When I was a little girl, I used to save the silks when we'd peel corn-on-the-cob. I'd turn my bicycle upside down, and turn the pedal to get the back tire spinning, then I'd feed the silks into the spokes. I was spinning straw into gold, or wool into yarn. I was fascinated by the process and remember wondering how the expert spinners I'd see at country fairs and local pioneer museums made it look so effortless.
Although it was a lifelong dream, the cost of learning seemed like a tremendous obstacle to me: hand carders are costly, not to mention the cost of a spinning wheel! Courses that teach spinning seemed pointless if I didn't have my own wheel on which to practice. Over the years, I've housed other people's wheels, but these seem as quirky and unique as their owners and I just didn't have enough basic know-how to produce anything.
So, I took my hand-made drop spindle, a gift from a friend, into my hands last month. I delved into a bag of roving I'd accumulated during my needle-felting phase, and got to work spinning funny little balls of colourful thick-and-thin yarn. I was hooked.
Once I got through the roving I had, I was hungry for more. Coincidentally, my husband has been at work learning about wool with his Kindergarten class, and had arranged to visit a farm where they'd be shearing sheep. He came home with a big, smelly, filthy fleece, and I dove right in, so to speak.
The first ball of uncombed, unprocessed yarn was brownish, pungent, and greasy with lanolin. I washed a small bit of fleece in a bowl of water, and the next ball came out whiter and softer.

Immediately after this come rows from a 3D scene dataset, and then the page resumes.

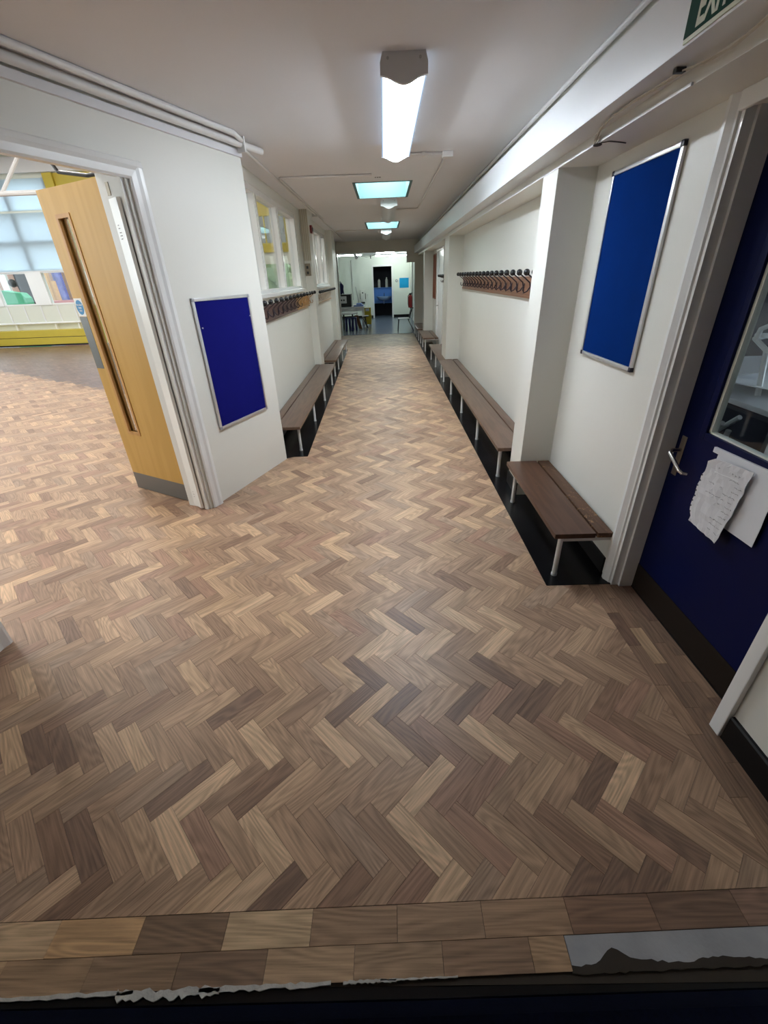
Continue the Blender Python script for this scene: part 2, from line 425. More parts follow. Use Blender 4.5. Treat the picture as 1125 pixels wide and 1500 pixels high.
def clip(poly, a, b, c):
    """keep a*x + b*y <= c"""
    out = []
    for i, p in enumerate(poly):
        q = poly[(i + 1) % len(poly)]
        dp = a * p[0] + b * p[1] - c; dq = a * q[0] + b * q[1] - c
        if dp <= 0: out.append(p)
        if dp * dq < 0:
            t = dp / (dp - dq); out.append((p[0] + (q[0] - p[0]) * t, p[1] + (q[1] - p[1]) * t))
    return out
pieces = []                   # (outline, direction of the grain, tone, material)
def add_piece(poly, gdir, tone, old=False):
    if len(poly) < 3: return
    area = 0.5 * abs(sum(poly[i][0] * poly[(i + 1) % len(poly)][1] - poly[(i + 1) % len(poly)][0] * poly[i][1] for i in range(len(poly))))
    if area < 2e-4: return
    q = [to_px(*p) for p in poly]
    vis = 0.0
    if all(q):
        if any(-40 < a < 1165 and 0 < b < 1540 for a, b in q):
            vis = 0.5 * abs(sum(q[i][0] * q[(i + 1) % len(q)][1] - q[(i + 1) % len(q)][0] * q[i][1] for i in range(len(q))))
    pieces.append((vis, poly, gdir, tone, old))
def in_floor(x, y):
    if y < 0.40 or x > 1.15 or y > YF + 0.1: return False
    if x < -2.9 - 0.86 * y or x < -12.6: return False
    if y > 1.95 and x > 0.96: return False
    if x < -1.42 and y > 13.9: return False
    if -4.2 < x < -1.32 and y > 4.6 and x > -1.3 - 0.45 * (y - 4.0): return False   # behind the corridor wall, out of any sight
    return True
for j in range(-2, 46):
    for kind in (0, 1):
        yo = Y0 + (PL / S2 if kind else 0) + j * PL * S2; xo = X0 + (SP / 2 if kind else 0)
        for i in range(-132, 20):
            x, y = xo + i * SP, yo
            if not in_floor(x, y): continue
            g = (1 / S2, -1 / S2) if kind == 0 else (1 / S2, 1 / S2)
            n = (-g[1], g[0])
            a, b = PL / 2 - 0.00015, PW / 2 - 0.00015
            poly = [(x + g[0] * u + n[0] * v, y + g[1] * u + n[1] * v) for u, v in ((-a, -b), (a, -b), (a, b), (-a, b))]
            poly = clip(poly, 0.024, -1, -0.4975)
            if y < 1.9: poly = clip(poly, 1, 0, 1.0595)
            old = (x < -1.3 and y > 9.4 - 0.62 * (x + 8.2)) or (x < -1.3 and y > 10.2)
            t = tone_of(MARK.get((kind, i, j)))
            if old: t = tuple(c * f for c, f in zip(t, (0.36, 0.30, 0.36)))
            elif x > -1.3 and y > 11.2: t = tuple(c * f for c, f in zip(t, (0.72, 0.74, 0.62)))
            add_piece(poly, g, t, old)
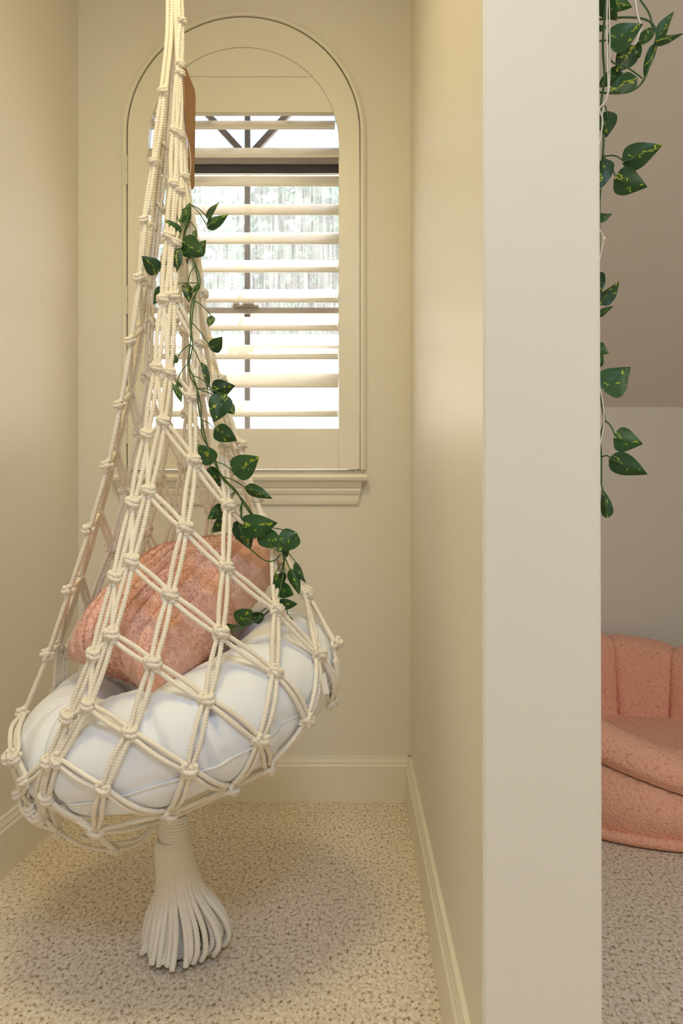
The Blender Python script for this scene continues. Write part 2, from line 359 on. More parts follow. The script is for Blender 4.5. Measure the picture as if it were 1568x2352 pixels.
# sill + apron
sx0, sx1 = (264-CU)*K, (842-CU)*K
pz = lambda v: zpx(v, YB-.03)
sp_ = [(YB, pz(1089)), (YB-.036, pz(1089)), (YB-.042, pz(1092)), (YB-.045, pz(1097)), (YB-.042, pz(1103)), (YB-.036, pz(1106)), (YB, pz(1106))]
sill = struct(prism('trim_2', sp_, 'x', sx0, sx1, M['trim'], smooth=False), 'cream window sill under the shutter')
ap = [(-.0, 1106), (.034, 1106), (.030, 1112), (.024, 1119), (.020, 1121), (.021, 1127), (.017, 1134), (.013, 1137), (.012, 1150), (.009, 1158), (.0, 1160)]
V = []; L0, L1, B0, B1 = (270-CU)*K, (832-CU)*K, (281-CU)*K, (821-CU)*K
for (t_, v_) in ap:
    f_ = (v_-1106)/54; V += [(L0+(B0-L0)*f_, YB-t_, pz(v_)), (L1+(B1-L1)*f_, YB-t_, pz(v_))]
m_ = len(ap); Fc = [(2*i, 2*i+1, 2*((i+1) % m_)+1, 2*((i+1) % m_)) for i in range(m_)]+[tuple(2*i for i in range(m_)), tuple(2*i+1 for i in range(m_))[::-1]]
o = struct(mesh_obj('trim_3', V, Fc, M['trim']), 'cream moulded apron below the window sill')
bm = bmesh.new(); bm.from_mesh(o.data); bmesh.ops.recalc_face_normals(bm, faces=bm.faces); bm.to_mesh(o.data); bm.free()
# the window itself -------------------------------------------------
YW = YB+.090
win = thing('window_1', 'bronze framed window with arched top light behind the shutter', 'window', (XC, YW, 0)); del win['category']; win['kind'] = 'structure'
zw = lambda v: zpx(v, YW); xw = lambda u: (u-CU)*YW/F
hwW = HW-.002
arch_o = lambda name, a0, a1, ya, yb, mat: arch_strip(name, [(a0, ya), (a1, ya), (a1, yb), (a0, yb)], hwW-.0, ZSP, ZBOT+.002, mat, win)
arch_o('window_frame', -.030, -.001, YW-.02, YW+.03, M['bronze'])
box('window_frame', (XC-hwW+.03, YW-.02, ZBOT+.002), (XC+hwW-.03, YW+.03, ZBOT+.045), M['bronze'], win, .001)
box('transom_bar', (XC-hwW+.03, YW-.025, zw(384)), (XC+hwW-.03, YW+.03, zw(360)), M['grey_metal'], win, .001)
box('transom_seal', (XC-hwW+.03, YW-.018, zw(399)), (XC+hwW-.03, YW+.03, zw(384)), M['black'], win, .001)
box('sash_rail', (XC-hwW+.03, YW-.01, zw(405.5)), (XC+hwW-.03, YW+.02, zw(401)), M['plastic'], win)
box('meeting_rail', (XC-hwW+.03, YW-.022, zw(724)), (XC+hwW-.03, YW+.02, zw(711)), M['grey_metal'], win, .001)
um = 568
for za, zb_ in ((zw(711), zw(399)), (ZBOT+.045, zw(724))):
    box('muntin', (xw(um-6.2), YW-.004, za), (xw(um+6.2), YW+.012, zb_), M['bronze'], win)
box('muntin', (xw(um-6), YW-.004, zw(360)), (xw(um+6), YW+.012, ZSP+hwW-.02), M['bronze'], win)
for sg in (-1, 1):
    c0 = Vector((xw(um)+sg*.02, 0, zw(347))); dr = Vector((sg*.68, 0, .74)).normalized(); c1 = c0+dr*.36
    pr = Vector((-dr.z, 0, dr.x))*.0095
    bm_ = [(c0+pr), (c0-pr), (c1-pr), (c1+pr)]
    prism('muntin', [(q.x, q.z) for q in bm_], 'y', YW-.004, YW+.012, M['bronze'], win)
lk = box('sash_lock', (xw(538), YW-.034, zw(711)), (xw(596), YW-.022+.012, zw(707)), M['grey_metal'], win, .001)
box('lock_lever', (xw(540), YW-.04, zw(707)), (xw(552), YW-.026, zw(699)), M['grey_metal'], lk, .001)
box('lock_cam', (xw(562), YW-.044, zw(707)), (xw(586), YW-.024, zw(703)), M['grey_metal'], lk, .001)
hI = hwW-.03
pts = [(XC-hI*math.cos(math.pi*i/24), ZSP+hI*math.sin(math.pi*i/24)) for i in range(25)]+[(XC+hI, zw(360)), (XC-hI, zw(360))]
mesh_obj('pane', [(x, YW+.004, z) for x, z in pts], [tuple(range(len(pts)))], M['glass'], win)
for za, zb_ in ((zw(711), zw(405)), (ZBOT+.045, zw(724))):
    for xa, xb in ((XC-hI, xw(um-6)), (xw(um+6), XC+hI)):
        quad('pane', [(xa, YW+.004, za), (xb, YW+.004, za), (xb, YW+.004, zb_), (xa, YW+.004, zb_)], M['glass'], win)
quad('insect_screen', [(XC-hI, YW+.025, ZBOT+.045), (XC+hI, YW+.025, ZBOT+.045), (XC+hI, YW+.025, zw(384)), (XC-hI, YW+.025, zw(384))], M['screen'], win)

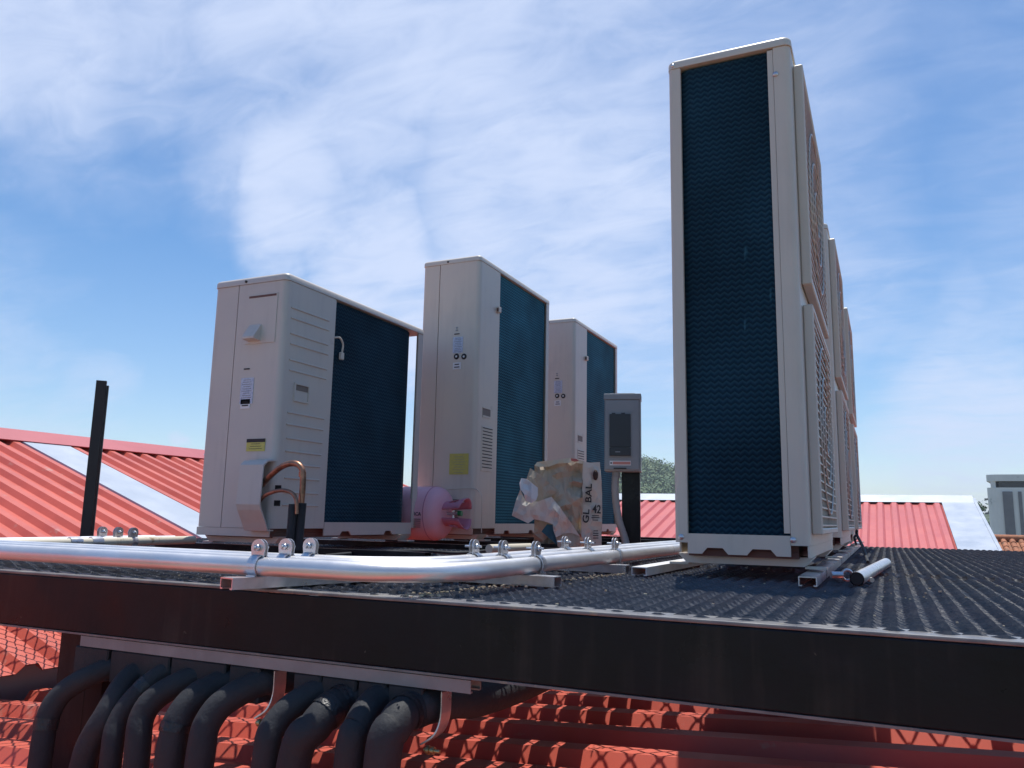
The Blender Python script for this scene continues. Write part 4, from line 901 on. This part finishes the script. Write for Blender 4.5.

I'd read about washing larger amounts of fleece in the washing machine. As I had no lingerie bags (alas, having no lingerie), I improvised, stuffing two net onion bags with filthy fleece and putting them to soak in a washer-full of hot water. I added less than a 1/4 cup of dish soap, and checked back now and then. When the water was really gross, I carried the bags up to the kitchen sink and let them soak in a rinse bath.
They still didn't seem as clean as I'd like, so I opened the bags up and let the fleece free. I continued adding a bit of dish soap, rinsing, and very gently swishing. I know that heat and agitation signal death to wool (unless you're intentionally felting); I was experimenting here!
I stuffed the fleece back into the onion bags and ran them through a spin cycle in the washer, then spread them to dry on a beach towel. They still had way more specks of grass etc. in them than I wanted, but I figured this would be as good as it gets.
Well! When it was dry, I carded it (on borrowed hand-carders), and almost all of the flecks of foliage ended up on my lap. The wool is white, lofty, and just calling to me to be spun!
If you're new to a drop spindle, or if you've always itched to spin but haven't the budget for it, here are a few tips:
1. Borrow Abby Franquemont's excellent book, "Respect the Spindle" from your library (I got this one through inter-library loan!). Read it!
2. Make yourself a drop spindle using a wooden toy-wheel, a piece of dowel, a small hook, and some wood glue. A bit of sandpaper is handy, too.
3. Procure a fleece...ask around! Although the world's economy was built on wool at one time, fleeces are pretty much worthless (read: FREE) now (the shearer told my husband that it would cost him money to transport it to the processing plant).
4. Clean it (you can follow my dodgy method or find better tutorials on youtube). Use onion bags if you don't have lingerie bags. Be resourceful. Women have been spinning on spindles forever, and didn't need fancy, expensive tools to do it.
5. Card the dry wool. Guess what? You can even use dog brushes (the kind with wire-bristles) if you're in a pinch. I learned this by asking a friend's mother, who happens to be a master-spinner.
6. Play, and practice! It's not about the product, at this point. I may create some silly hat with all my funny balls of yarn, but it's not the point right now. The focus is on the process, not the product...which makes it fun!
There you have it. My first forays into spinning. When my children get older, I'll hopefully find time to take a course or two, and will start saving for a wheel as quirky and unique as I am. Until then, never fear: my hands will not be idle for a moment as they spin balls and balls of imperfect yarn.